Captain Arkush was the last surviving Dental Officer Far East PoW before he passed away, aged 100, in February this year. He left a void in all of our lives. Hundreds of people from far and wide sent notes of condolence and travelled to comfort us during the shiva. It was during this mournful week that the poignancy of his experiences hit home.

A unknown gentleman arrived, explaining that his brother, Private Israel ‘Bert’ Shapiro, was a 23-year-old signalman when he had been captured by the Japanese. Put to work building the notorious Burma Railway up the river from my grandfather’s camp, Private Shapiro succumbed to the lethal conditions and had been swiftly buried with a cross on his grave. Word reached my grandfather that a comrade thought to have been Jewish had died. He sent immediate instructions that the cross be replaced with a Star of David marker, which my grandfather made.

His orders were followed and years after the war’s end, unbeknown to us, Private Shapiro’s family traced my grandfather to thank him for what he had done and for the comfort it had given them in mourning their beloved son and brother, lost so very far from home.

As I listened intently to the conversation and watched this kind gentlemen discreetly wipe away tears, the anguish surrounding the interaction seemed almost too much to bear.

Now, 70 years after Private Shapiro’s family had been comforted by my grandfather’s actions, his family had come to comfort mine in our time of grief. My family and I always knew about my grandfather’s experiences, about his courageous acts in the camp and the protection he’d provided for his fellow PoWs. But what I’d never really absorbed was the agony experienced by families of those like Private Shapiro who did not come home.

Thousands of troops, including hundreds of Jews, perished in brutal places to uphold and preserve the precious values of freedom and inclusiveness that we hold so sacred today.

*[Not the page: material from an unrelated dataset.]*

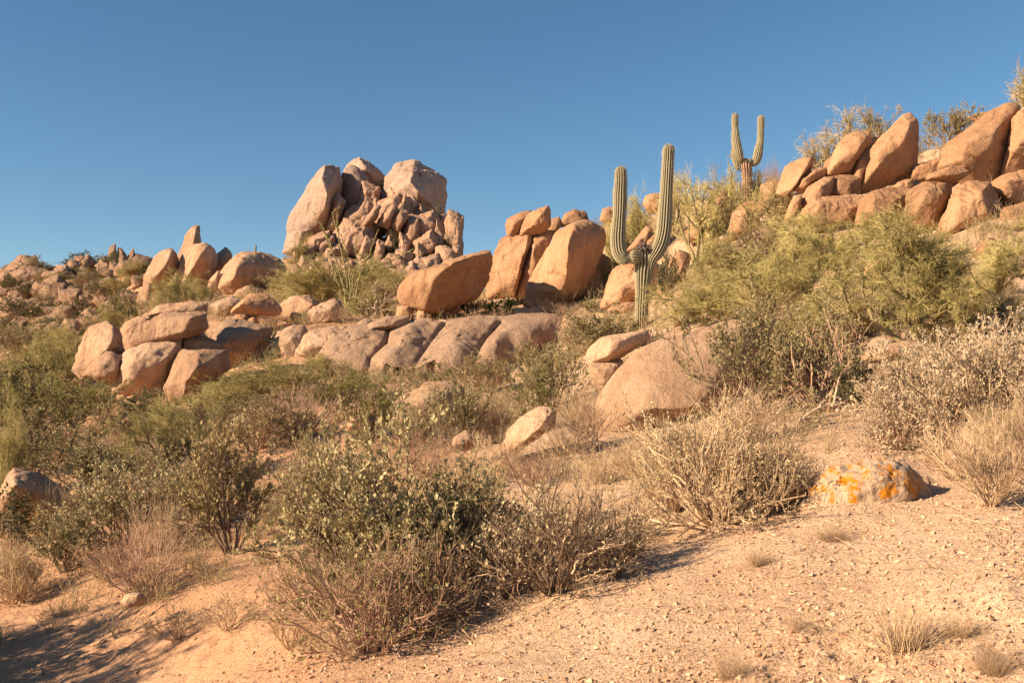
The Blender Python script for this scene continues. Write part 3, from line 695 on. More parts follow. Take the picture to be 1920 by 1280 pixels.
rock([(1126,578),(1131,552),(1145,518),(1157,495),(1176,487),(1202,488),(1232,496),(1236,530),(1205,562),(1150,580)], 36, "lit boulder standing behind the front saguaro's trunk", M_RED, t=0.5, p=11, group=GI, cracks=[([(1195,492),(1182,520)],2.5,0.8)])
rock([(1136,584),(1150,572),(1180,566),(1204,570),(1200,584),(1160,590)], 34, "flat ledge stone at the foot of the boulder behind the saguaro", M_RED, t=0.6, p=12, group=GI)
rock([(1172,474),(1186,452),(1211,425),(1222,426),(1226,440),(1204,474)], 37.5, "finger-shaped rock seen between the front saguaro's arms", M_RED, t=0.5, p=11, group=GI)
rock([(1206,482),(1212,450),(1228,440),(1240,450),(1236,482)], 37.2, "small rock behind the front saguaro's right elbow", M_RED, t=0.5, p=11, group=GI)

# --- J: boulders along the skyline behind the saguaros
GJ = "boulders along the skyline behind the saguaros"
o4 = (1080, 180)
rock(Z(o4, [(500,810),(522,750),(580,728),(650,728),(665,800),(650,880),(540,880)]), 58, "round skyline boulder behind the front saguaro's right arm", M_RED, t=0.5, p=10, group=GJ)
rock(Z(o4, [(178,930),(198,850),(240,833),(305,838),(310,940),(220,960)]), 58, "squat skyline boulder behind the front saguaro's left arm", M_RED, t=0.5, p=12, group=GJ)
rock([(1172,420),(1180,402),(1200,398),(1212,402),(1210,430),(1180,432)], 56, "pale low skyline rock between the front saguaro's arms", M_RED, t=0.5, p=12, group=GJ)
rock([(1286,452),(1304,408),(1328,386),(1345,366),(1362,361),(1378,380),(1354,420),(1325,455)], 43, "slanted boulder behind the forked palo verde stems", M_RED, t=0.5, p=11, group=GJ)
rock([(1360,450),(1376,394),(1402,377),(1428,386),(1422,420),(1390,448),(1374,454)], 40, "pale boulder below the rear saguaro", M_RED, t=0.5, p=11, group=GJ)
rock([(1422,392),(1425,365),(1431,346),(1450,339),(1468,344),(1486,372),(1480,402),(1445,404)], 39, "broad low boulder right of the rear saguaro's foot", M_RED, t=0.5, p=10, group=GJ)
rock([(1334,364),(1352,357),(1375,362),(1380,378),(1350,386)], 50, "flat stone at the rear saguaro's foot", M_RED, t=0.5, p=10, group=GJ)

# --- K: the high cluster on the right
o5 = (1440, 120)
GK = "boulders of the high cluster"
def Z5(p): return Z(o5, p)
rock(Z5([(66,960),(90,890),(128,775),(180,735),(312,708),(335,735),(330,760),(285,840),(220,925),(140,990),(100,985)]), 36.5, "tilted block with shaded edge at the high cluster's left end", M_RED, ridge=Z5([(312,715),(280,790),(200,920),(150,985)]), t=0.5, p=16, group=GK)
rock(Z5([(198,940),(228,870),(300,820),(372,780),(428,786),(425,840),(335,892),(256,970)]), 36, "log-like stone sloping between the high cluster's blocks", M_RED, t=0.5, p=10, group=GK)
rock(Z5([(428,830),(450,760),(500,690),(520,610),(570,560),(690,518),(748,522),(758,580),(705,690),(640,790),(605,848),(450,855)]), 36.2, "wedge-topped boulder in the middle of the high cluster", M_RED, t=0.5, p=15, group=GK)
rock(Z5([(415,800),(425,740),(470,700),(500,695),(500,750),(470,800)]), 37, "little wedge leaning on the middle boulder of the high cluster", M_RED, t=0.5, p=16, group=GK)
rock(Z5([(585,950),(625,840),(685,700),(755,615),(775,640),(725,800),(695,950),(640,985)]), 36, "upright slat of rock beside the shark-fin boulder", M_RED, t=0.5, p=16, group=GK)
rock(Z5([(745,610),(790,550),(835,545),(800,640),(765,650)]), 36.4, "small cap stone on the upright slat", M_RED, t=0.5, p=16, group=GK)
rock(Z5([(680,960),(690,930),(720,760),(770,650),(840,568),(930,500),(1000,400),(1030,386),(1062,384),(1100,430),(1114,500),(1100,600),(1105,860),(1000,885),(840,940)]), 36, "tall shark-fin boulder, highest point of the high cluster", M_RED, t=0.42, p=18, amp=0.02, group=GK,
     cracks=[(Z5([(830,580),(960,565)]),2.0,0.8),(Z5([(1040,700),(1000,850)]),2.0,0.8)])
rock(Z5([(912,955),(980,885),(1085,862),(1090,920),(1045,965)]), 35.4, "chip of rock lodged under the shark-fin boulder", M_RED, t=0.5, p=16, group=GK)
rock(Z5([(445,960),(480,850),(610,835),(690,850),(690,960),(640,1010),(500,1010)]), 35.6, "low block under the middle boulder of the high cluster", M_RED, t=0.5, p=14, group=GK)
rock(Z5([(235,1070),(295,930),(420,862),(495,850),(475,980),(400,1060),(300,1090)]), 35.3, "slanted block under the log-like stone", M_RED, t=0.5, p=14, group=GK)
rock(Z5([(120,1190),(160,1060),(205,990),(255,990),(245,1080),(185,1200)]), 35, "narrow foot stone under the tilted end block", M_RED, t=0.5, p=16, group=GK)
rock(Z5([(660,1230),(690,1010),(770,960),(850,935),(1060,955),(1045,1120),(900,1250),(750,1270)]), 34, "bulky lower boulder below the shark fin, veiled by palo verde", M_RED, t=0.5, p=13, group=GK)
rock(Z5([(1000,1180),(1040,1060),(1085,955),(1200,888),(1372,878),(1388,930),(1340,1080),(1285,1270),(1130,1280)]), 32.5, "large slab with a straight cracked right edge under the flat capstone", M_RED, t=0.5, p=17, group=GK)
rock(Z5([(1280,1300),(1330,1120),(1400,935),(1500,890),(1620,898),(1690,1000),(1750,1150),(1755,1260),(1500,1310)]), 31.5, "broad rounded slab right of the straight crack", M_RED, t=0.5, p=13, group=GK)
rock(Z5([(1198,870),(1218,828),(1340,788),(1385,763),(1495,808),(1490,840),(1400,895),(1300,890)]), 32.5, "flat capstone lying across the straight crack", M_RED, t=0.7, p=20, amp=0.05, group=GK)
rock(Z5([(1290,760),(1312,690),(1332,610),(1430,580),(1500,490),(1620,400),(1740,345),(1812,318),(1856,335),(1850,440),(1805,640),(1768,850),(1640,940),(1520,920)]), 34.5, "huge sloping boulder with a rounded shadow, upper right", M_RED, t=0.4, p=12, amp=0.02, group=GK)
rock(Z5([(1755,850),(1800,640),(1850,420),(1900,360),(1980,340),(2120,420),(2140,800),(1900,880)]), 34, "tall boulder cut off by the photo's right edge", M_RED, t=0.4, p=14, group=GK)
rock(Z5([(1635,945),(1760,840),(1930,800),(2120,820),(2140,1020),(1900,1100),(1740,1010)]), 32.2, "ledge boulder below the huge sloping boulder", M_RED, t=0.45, p=13, group=GK)
rock([(1815,222),(1832,213),(1862,209),(1880,216),(1860,232),(1830,232)], 46, "flat skyline stone behind the huge sloping boulder", M_RED, t=0.6, p=10, group=GK)
rock(Z5([(1080,860),(1100,760),(1250,730),(1320,700),(1330,800),(1220,890)]), 35.5, "shadowed boulder behind the flat capstone", M_RED, t=0.3, p=12, group=GK)
rock([(1496,412),(1528,372),(1600,368),(1632,384),(1612,424),(1530,432)], 34.6, "pale block filling the gap below the high cluster's left half", M_RED, t=0.5, p=14, group=GK)
rock([(1872,430),(1882,392),(1925,380),(1975,395),(1970,440)], 30.5, "low rock at the right edge beneath the ledge boulder", M_RED, t=0.5, p=13, group=GK)
GL = "rocks showing through the palo verdes"
rock([(1822,492),(1834,458),(1852,445),(1868,450),(1876,482),(1856,508)], 25, "pale rock showing through the right-hand palo verdes", M_RED, t=0.5, p=11, group=GL)
rock([(1618,520),(1628,490),(1648,484),(1658,505),(1645,528)], 24, "small rock deep in the palo verde thicket", M_RED, t=0.5, p=11, group=GL)
rock([(1574,608),(1586,580),(1604,556),(1624,554),(1642,590),(1632,628),(1596,632)], 19.5, "pointed rock left of the palo verde trunk", M_NEAR, t=0.5, p=12, group=GL)
rock([(1264,610),(1282,575),(1300,555),(1316,580),(1308,612)], 24.5, "rock half hidden in the broom bush beside the front saguaro", M_RED, t=0.5, p=11, group=GL)
rock([(1222,590),(1232,540),(1250,505),(1275,470),(1296,480),(1285,540),(1262,590)], 33, "sloping rock right of the front saguaro's trunk", M_RED, t=0.5, p=11, group=GL)
rock([(1600,676),(1620,660),(1650,648),(1700,638),(1734,650),(1710,672),(1640,688)], 14.9, "flat cracked slab below the palo verde trunk", M_NEAR, t=0.8, p=12, group=GL)
rock([(1600,704),(1630,682),(1700,674),(1740,690),(1720,726),(1640,730)], 14.0, "pinkish bedrock hump under the cracked slab", M_NEAR, t=0.8, p=9, group=GL)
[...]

My grandfather was blessed to return home to be reunited with his family, marry and leave a legacy of children, grandchildren and great-grandchildren. But too many, including comrades he’d buried and years later whose graves he’d visited to say kaddish over, did not.

For my family, this Sunday’s annual AJEX parade – the first in which my grandfather is not with us – will be the hardest yet. My mum will march wearing his medals for the first time.

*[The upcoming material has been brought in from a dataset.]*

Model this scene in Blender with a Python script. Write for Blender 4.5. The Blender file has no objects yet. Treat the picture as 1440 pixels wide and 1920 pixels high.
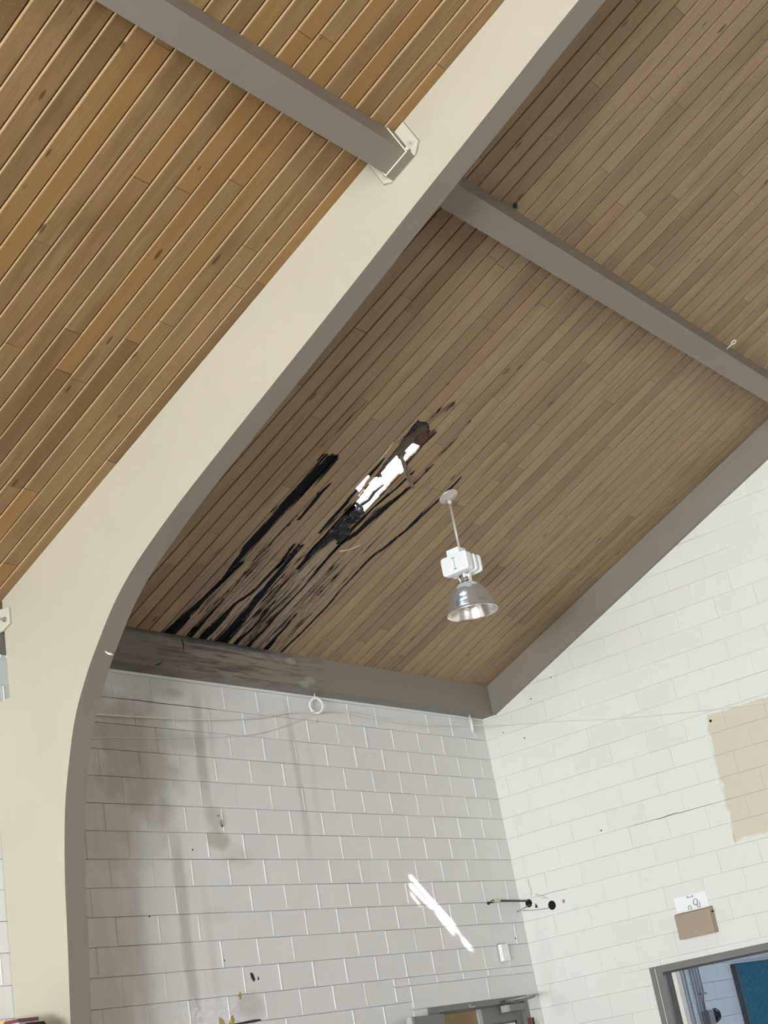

With every year that passes the number of Jewish veterans here to tell of their service and the sacrifice of their comrades becomes ever less. And the importance of attending and paying tribute as not just children, grandchildren and great grandchildren but as a community becomes greater still. Please join us on Sunday at the Cenotaph in Whitehall at 2:30pm.

By attending in our thousands to salute our veterans, we can ensure that the legacy of British Jewish service in Her Majesty’s Armed Forces – that of Private Israel Shapiro, Captain David Arkush and the thousands of others – a legacy of Jewish contribution, courage, survival and extraordinary spirit against adversity – is one we will not forget.